Notre Dame head football coach Tyrone Willingham has faced criticism about his gridiron offense and defense before, but now it is his wrought-iron fence that is coming under fire.

On Sept. 10, the Quail Ridge at Knollwood Homeowners Association filed suit against Willingham and his wife, Kim, at the St. Joseph County Circuit Court, contending that the fence under construction in their backyard is in violation of the association’s covenants.

The lawsuit demands that the Willinghams stop the project and change their plans to comply with the neighborhood’s bylaws.

Stephen Studer, attorney for the Willinghams, said the fence going up – described as 5-feet high, black, stylistic and imitation wrought-iron – is not against a community covenant, as it runs seven to nine feet within the property’s perimeter. Landscaping will be added in the area between the fence and the legal border.

According to association rules, perimeter fences must be split-rail with chain-link unless a variance is granted by the architectural review committee.

Association attorney Shawn Ryan said the fence is still in violation of the covenant, regardless of its location.

“Whether it’s three inches, three feet or three yards doesn’t change the definition of a perimeter fence,” Ryan said. “The covenants do not specifically define perimeter, but common sense tells us that it would include a fence that is slightly set in to the property, like the one in question is.”

The Willinghams approached the board in 2002 about the project, and since that time were granted a variance allowing the ornamental fence to be placed around the pool but not extend beyond the sides of the house. Studer said the suggested fence would have inconveniently bisected the backyard, and was not an acceptable alternative.

Studer said the purpose behind the fence was to keep neighborhood children and pets from accidentally falling into the pool and to alleviate privacy concerns.

“It’s a very nice fence, and they’ve gone to great expense to create something upscale that fits in with the neighborhood,” Studer said.

The rationale behind the Association’s covenant is to protect the open appearance of the neighborhood, Ryan said.

The suit was signed and prepared for filing on Aug. 20, Ryan said, but the board waited until Sept. 10 to give the Willinghams the opportunity to make an amended proposal.

No such proposal was presented, but construction on the fence was halted when the lawsuit was filed, Studer said.

“We stopped construction right away and asked that the board sit down and look at the plans,” he said. “We don’t think the board members have ever seen the location of the fence, and we want them to look at it to see that we’re being reasonable.”

Neighbors have played a vocal role in the conflict, but each party claimed to have the community’s support on its side.

Ryan said complaints from residents alerted the board to the construction, while Studer said 12 of the Willinghams’ neighbors wrote letters in support of the fence plans.

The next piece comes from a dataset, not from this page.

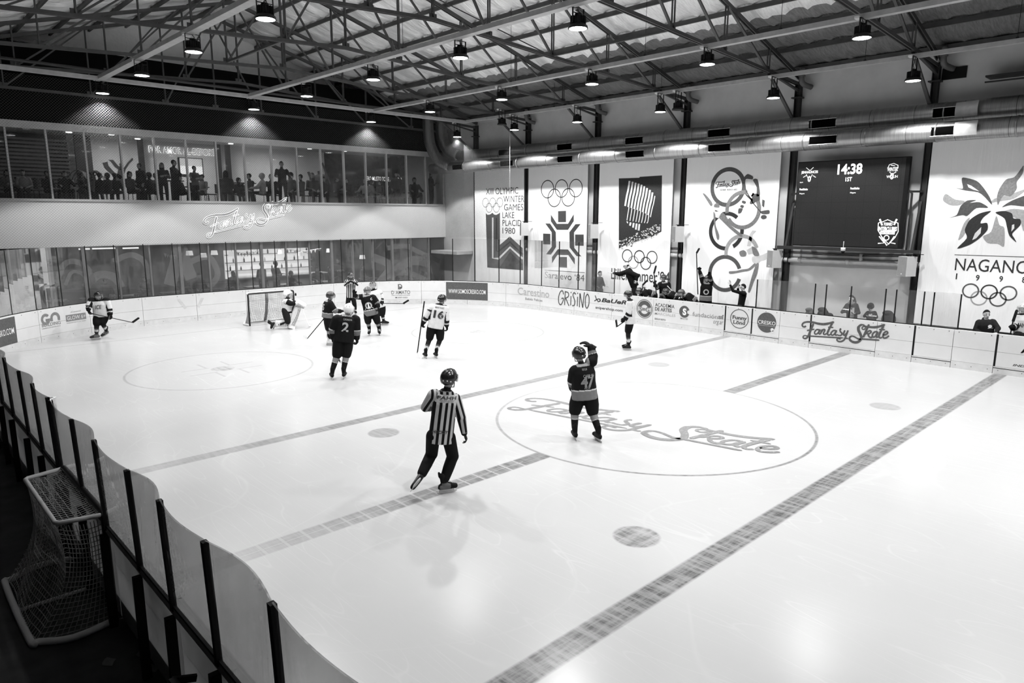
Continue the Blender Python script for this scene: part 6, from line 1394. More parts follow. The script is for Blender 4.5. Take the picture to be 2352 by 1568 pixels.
# player 16
F, P, root, j = hockey_player((940, 665, 9.225), (450, 1448), dict(head=(690, 215), neck=(640, 318), shL=(470, 380, -.02), shR=(775, 410, .05), elL=(375, 560, 0), wrL=(300, 700, .05), elR=(790, 620, 0), wrR=(795, 770, .06), hpL=(475, 760, 0), hpR=(650, 765, 0), knL=(430, 1040, .04), knR=(655, 1045, .04)),
    'player in white jersey 16 with back to the camera holding a stick upright', 'white', .97, (.8, .6, 0), [(340, 1462, 0, (-.35, .9, 0), (0, 0, 1)), (560, 1432, 0, (-.3, .9, 0), (.05, 0, 1))], {'L': ((-.3, .1, -.9), (.6, .5, 0), .95), 'R': ((.1, .1, -1), (-.7, .3, 0), .8)}, .012, 'shield', [(2.9, 1.7)], .014, 'white')
cloth_text(j, P, '16', .0, .36, .3, .24, M_INK, -1, .04, 0, .008, label='large black number'); cloth_text(j, P, 'MARTINEZ', .0, .56, .27, .05, M_INKD, -1, .01)
hockey_stick(F, 'stick held upright in the left glove of player 16', [(320, 245, -.02), (172, 1340, .1), (278, 1458, -.05)], M_WHITE)
# player 11, seen from the side near the right boards
F, P, root, j = hockey_player((1400, 650, 9.5), (400, 1452), dict(head=(408, 262), neck=(450, 372), shL=(440, 425, -.17), shR=(455, 425, .17), elL=(425, 640, -.2), wrL=(340, 770, -.18), elR=(420, 640, .2), wrR=(330, 780, .12), hpL=(450, 830, -.1), hpR=(445, 830, .1), knL=(410, 1060, -.09), knR=(400, 1060, .1)),
    'player in white jersey 11 standing sideways by the right boards', 'white', .9, (-1, .1, 0), [(385, 1455, -.1, (-1, .02, 0), (.08, 0, 1)), (370, 1440, .12, (-1, .1, 0), (.08, 0, 1))], {'L': ((-.6, 0, -.8), (-.3, .7, -.3), .9), 'R': ((-.6, 0, -.8), (-.3, -.7, -.3), .9)}, .012, 'shield', False, .014, 'white')
cloth_text(j, P, '1', .03, .3, .06, .24, M_INK, -1, .04, label='black number'); 
hockey_stick(F, 'stick crossing in front of player 11', [(330, 830, -.12), (158, 952, -.35), (153, 815, -.62)], M_BLACK)
# player 9 near the far left corner
F, P, root, j = hockey_player((180, 650, 10.456), (420, 1350), dict(head=(478, 318), neck=(500, 425), shR=(310, 415, .02), shL=(680, 420, -.05), elR=(255, 545, -.05), wrR=(240, 645, -.12), elL=(745, 610, -.1), wrL=(775, 750, -.15), hpR=(470, 760, .05), hpL=(640, 760, 0), knR=(440, 985, -.12), knL=(580, 960, -.1)),
    'player in white jersey skating along the far left boards with stick held across', 'white', 1.02, (.25, -1, -.05), [(650, 1262, .05, (-.75, -.5, -.35), (.35, -.25, .9)), (415, 1348, -.1, (-.95, -.3, 0), (0, 0, 1))], {'R': ((.1, -.1, -1), (.7, .2, 0), .9), 'L': ((.2, -.1, -1), (-.7, .2, 0), .9)}, .012, 'shield', False, .015, 'white', skate_tone=(.03, .12))
cloth_text(j, P, 'ICE', -.03, .3, .2, .14, M_INKD, 1, .02, .3, label='dark emblem on the chest')
hockey_stick(F, 'stick held across the body of the skater by the far left boards', [(245, 715, -.2), (1300, 945, -.25), (1462, 825, -.3)], M_BLACK)
# captain with a raised glove in front of the goal group
Zc = (780, 610, 8.711)
F, P, root, j = hockey_player(Zc, (690, 1392), dict(head=(553, 512), neck=(545, 600), shR=(455, 625, .02), shL=(680, 640, -.02), elR=(345, 625, -.1), wrR=(295, 575, -.2), elL=(755, 740, -.06), wrL=(775, 820, -.16), hpR=(555, 950, 0), hpL=(705, 950, 0), knR=(570, 1130, -.05), knL=(760, 1130, -.05)),
    'player in dark jersey with a letter C facing the camera and raising a glove', 'dark', 1.0, (-.1, -1, 0), [(795, 1388, 0, (.15, -.95, 0), (0, 0, 1)), (595, 1402, 0, (-.15, -.95, 0), (0, 0, 1))], {'R': ((-.15, -.2, 1), (.2, -.9, 0), .5), 'L': ((.05, -.3, -1), (-.7, -.2, 0), .9)}, .12, 'shield', False, .015, 'grey')
m = MB(); fn = on_cloth(j, P, 0, 1, off=.008); disc(m, (0.0, .30), .12, fn, 24, .07); part('crest', m, M_INKL, j, 'grey crest ring'); m = MB(); poly(m, [(-.03, .2), (.03, .2), (.015, .40), (-.015, .40)], fn); poly(m, [(-.15, .18), (.15, .18), (.12, .22), (-.12, .22)], fn); part('crest', m, M_WHITE, j, 'pale flame of the crest')
cloth_text(j, P, 'C', .14, .50, .055, .08, M_WHITE, 1, .03, label='white captain letter')
hockey_stick(F, 'stick hanging from the left glove of the player with the letter C', [(775, 800, -.18), (822, 1270, -.3), (845, 1300, -.55)], M_BLACK)
# white player half hidden behind the captain
F, P, root, j = hockey_player(Zc, (890, 1190), dict(head=(665, 398), neck=(690, 490), shR=(600, 530, .05), shL=(800, 530, -.05), elR=(590, 680, 0), wrR=(640, 770, -.1), elL=(835, 650, -.05), wrL=(835, 735, -.1), hpR=(740, 800, .05), hpL=(845, 800, -.03), knR=(770, 985, 0), knL=(855, 970, -.06)),
    'player in white jersey partly hidden behind the player with the letter C', 'white', 1.02, (-.3, -.9, 0), [(905, 1185, 0, (.9, -.3, 0), (-.1, 0, 1)), (770, 1200, .1, (.6, -.6, 0), (0, 0, 1))], {'L': ((.4, -.1, -.8), (-.5, -.2, -.3), .9), 'R': ((.3, -.1, -.8), (.5, -.2, 0), .9)}, .015, 'cage', False, .016, 'white')
hockey_stick(F, 'long dark stick lying level in front of the estate agent board', [(800, 752, -.15), (1275, 758, -.25), (1388, 684, -.3)], M_BLACK)
# second referee by the far boards
F = Fig(Zc, (320, 975)); P = {k: F.J(*v) for k, v in dict(head=(220, 205), neck=(225, 285), shR=(150, 310, 0), shL=(305, 312, 0), elR=(112, 380, -.1), wrR=(185, 335, -.28), elL=(352, 372, -.1), wrL=(275, 340, -.28), hpR=(185, 600, 0), hpL=(265, 600, 0), knR=(165, 760, -.05), knL=(295, 760, -.05)).items()}
b1 = F.J(318, 972, 0); b1[2] = 0; b2 = F.J(175, 955, .1); b2[2] = 0; t1, t2 = F.dir(.2, -.9), F.dir(-.4, -.8); P['anL'] = b1+vec(0, 0, .2)-t1*.045; P['anR'] = b2+vec(0, 0, .2)-t2*.045
refbody(F, P, F.dir(.1, -1), 'referee in striped shirt facing the camera at the far boards', {'R': (F.dir(.8, -.2, .5), F.dir(0, .9, 0), .9), 'L': (F.dir(-.8, -.2, .5), F.dir(0, .9, 0), .9)}, [(b1, t1, vec(0, 0, 1)), (b2, t2, vec(0, 0, 1))], .015, False)
# dark player reaching right, left of player 2
F, P, root, j = hockey_player((690, 660, 6.82), (470, 900), dict(head=(470, 138), neck=(440, 215), shR=(470, 255, -.15), shL=(425, 245, .15), elR=(545, 365, -.22), wrR=(630, 372, -.15), elL=(385, 340, .2), wrL=(372, 440, .1), hpR=(430, 445, -.08), hpL=(420, 440, .08), knR=(455, 660, -.1), knL=(445, 660, .1)),
    'player in dark jersey turned right with one arm out, left of player 2', 'dark', .98, (1, .05, 0), [(480, 898, .1, (.95, .1, 0), (0, 0, 1)), (478, 903, -.1, (.95, -.1, 0), (0, 0, 1))], {'R': ((1, 0, .05), (0, .3, -.9), .4), 'L': ((-.1, 0, -1), (.6, 0, 0), .9)}, .03, 'shield', False, .015, 'grey', skate_tone=(.5, .6))
cloth_text(j, P, '15', .0, .28, .22, .2, M_INKL, -1, .04, label='pale number')
hockey_stick(F, 'stick slanting down to the left of the player with one arm out', [(375, 480, .08), (108, 800, -.1), (52, 752, -.2)], M_WHITE)
# goalkeeper kneeling by the far post
Zg = (540, 650, 12.379); F = Fig(Zg, (1560, 1290)); P = {k: F.J(*v) for k, v in dict(head=(1490, 325), neck=(1490, 440), shR=(1455, 520, -.16), shL=(1545, 500, .18), elR=(1590, 580, -.22), wrR=(1760, 590, -.15), elL=(1680, 560, .15), wrL=(1830, 600, .05), hpR=(1420, 770, -.1), hpL=(1540, 760, .12), knR=(1500, 1090, -.18), knL=(1755, 740, .05), anR=(1260, 1180, -.1), anL=(1600, 1210, .0)).items()}
root, hc, hf, hu = person_body(F, P, F.dir(1, .1, -.05), 1.0, .38, {}, 'goalkeeper in white mask kneeling at the far goal', .015)
mb = MB(); torso_loft(mb, P, np.array([.19, .18, .1, .05, .04, .03]), np.array([.16, .15, .08, .05, .04, .03]), .05)
for s in 'LR': mb.caps([P['hp'+s], lerp(P['hp'+s], P['kn'+s], .6), P['kn'+s]], [.13, .13, .105], 10)
part('padded_pants', finish(mb, .016, .012), M_TONE, root, None, True)
mb = MB(); torso_loft(mb, P, np.array([.23, .22, .22, .24, .2, .075]), np.array([.18, .175, .175, .17, .13, .075]), .06)
for s in 'LR': mb.caps([lerp(P['sh'+s], P['neck'], .12), P['sh'+s], P['el'+s], lerp(P['el'+s], P['wr'+s], .85)], [.11, .105, .095, .075], 10)
_jt = jersey_tone(P, 'white', 1.05)
def goalie_tone(V):
    t = _jt(V); arm, ins = arm_tones(P, V, 1.05); t[(arm > .08) & (arm < .8)] = .006; t[arm > .8] = .5; return t
j = part('jersey', finish(mb, .015, goalie_tone, 4), M_TONE, root, None, True)
cloth_text(j, P, '30', -.05, .33, .25, .22, M_INK, -1, .04, label='black number')
h = helmet(root, hc, hf, hu, 1.1, .75, 'cage', False, 'goalkeeper_mask'); mb = MB(); mb.ball(hc-hu*.07+hf*.06, (.075, .07, .07), 12); part('mask_chin', mb, plain('mask_white', .72, .3), h, 'white chin of the mask', True)
def leg_pad(a, b, front, w, thick, lab):
    ax = unit(a-b); front = unit(front-ax*(front@ax)); sd = np.cross(ax, front); L = np.linalg.norm(a-b); cs, xs, ys, rx, ry = [], [], [], [], []
    for q, ww, off in ((1.12, .8, .02), (1.0, 1, .03), (.6, 1, .02), (.25, .95, 0), (.05, 1.05, .02), (-.06, .95, .06)): cs.append(b+ax*L*q+front*off); xs.append(sd); ys.append(front); rx.append(w*ww); ry.append(thick)
    mb = MB(); mb.loft(cs, xs, ys, rx, ry, 20, 3.4); o = remesh(mb, .014, 2); V = np.array(o.v); t = np.full(len(V), .68); u = (V-b)@sd/w; v = (V-b)@ax/L; fr = (V-b)@front
    for c0 in (-.1, .28, .62): t[(fr > 0) & (np.abs(u-(c0+.45*np.sin((v-.25)*3.6)*.8)) < .07) & (v > .1) & (v < .95)] = .012
    o.t = list(t); return part('leg_pad', o, M_TONE, root, lab, True)
leg_pad(F.J(1760, 700, -.02), F.J(1590, 1250, -.06), F.dir(.55, -.75, .2), .145, .06, 'white leg pad with three black waves')
leg_pad(F.J(1450, 1140, -.1), F.J(1150, 1150, -.02), F.dir(0, .95, -.2), .125, .05, 'white leg pad lying on the ice')
mb = MB()
for a in (1180, 1270, 1420): mb.tube([F.J(a, 1075, -.1), F.J(a-8, 1110, -.17), F.J(a-8, 1190, -.17), F.J(a-4, 1235, -.1)], .013, 6)
part('pad_strap', mb, M_WHITE, root, 'pale straps at the back of the pad')
skate(root, F.J(1150, 1225, -.02), F.dir(-.35, .3, -.6), F.dir(-.9, 0, .2), 1.0, .02, .03, .016); skate(root, F.J(1570, 1296, .1), F.dir(.6, -.6, 0), UP, 1.0, .02, .03, .016)
mb = MB(); p = F.J(1870, 590, -.05); a = F.dir(.75, 0, -.5); q = F.dir(.35, -.5, .7); q = unit(q-a*(q@a)); mb.loft([p+q*.0, p+q*.06], [a, a], [np.cross(q, a)]*2, [.2, .19], [.11, .1], 16, 5); part('blocker', mb, plain('blocker_white', .7, .5), root, 'white blocker board')
mb = MB(); hand_mesh(mb, F.J(1830, 640, -.12), F.dir(.9, 0, -.3), F.dir(.2, .8, -.4), 1, 1.2, .8, True); part('glove', finish(mb, .012, .3), M_TONE, root, None, True)
mb = MB(); hand_mesh(mb, P['wrL'], F.dir(.9, 0, -.3), F.dir(.2, -.8, -.4), -1, 1.3, .6, True); part('glove', finish(mb, .012, .5), M_TONE, root, None, True)
r = hockey_stick(F, 'goalkeeper stick leaning on the ice right of the goal', [(1880, 660, -.1), (2095, 1190, -.25), (2120, 1215, .3)], M_WHITE, M_WHITE)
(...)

In actuality, the board has discussed changing the Association’s covenant regarding fencing allowances, but amendments can’t be made without the approval of two-thirds of residents.

“The board talking about changing the covenants and changes being approved are two different things,” Ryan said. “The Willinghams just jumped the gun.”

A hearing has been scheduled for Oct. 6, and while no meeting between the parties before then has been scheduled, attorneys for both sides said one is not out of the question.